Lampedusa, which lies southwest of Sicily and just 113km from the coast of Tunisia, has been a stepping stone for migrants seeking a better life in Europe for two decades. Now the Syrian civil war and unrest in Egypt and African countries are fuelling the flow of refugees, many of whom have to pass through an increasingly unstable Libya. The reception centre on Lampedusa, which is under Sicily’s administration, is now hosting four or five times its capacity.

But if the EU is to adopt a tighter security cordon, humanitarian organisations say the measures may leave more migrants stranded in the Sahara desert or delivered into the hands of Libyan militias and crime groups, which are known to have beaten, raped and imprisoned migrants in the past. Libya is the departure point for two thirds of the boats.

Riccardo Compagnucci, head of the Italian Interior Ministry’s immigration office, ruled out Libya as a safe port because of its poor security and human rights situation. Compagnucci told Reuters some migrants could be taken to Malta and Greece in order to facilitate rescue operations, but added: “Libya isn’t safe even for its prime minister” — referring to last week’s brief kidnapping of Prime Minister Ali Zeidan. Zeidan too is appealing for more aid to help stem the flood of asylum-seekers.

On Wednesday, the head of the World Food Programme warned that conflicts around the world mean there must be no “donor fatigue” as the United Nations marked World Food Day.

Ertharin Cousin warned the shipwreck tragedy off Lampedusa should underscore the need for more aid to countries of origin.

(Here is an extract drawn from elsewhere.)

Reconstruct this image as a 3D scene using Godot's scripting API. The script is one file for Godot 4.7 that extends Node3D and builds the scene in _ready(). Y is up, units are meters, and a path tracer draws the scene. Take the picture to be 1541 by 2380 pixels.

“We are just addressing Lampedusa without addressing the challenges in those places and what is driving people out of their homes,” she said, adding that aid funds were running out for forgotten but ongoing humanitarian crises like North Korea or Yemen, as money shifts to conflicts such as Syria, where the media attention is stronger. “There is no room for donor fatigue,” Cousin said at the UN food aid agency’s headquarters in Rome. “The biggest challenge is ensuring we don’t forget conflicts that are beyond the attention of the media.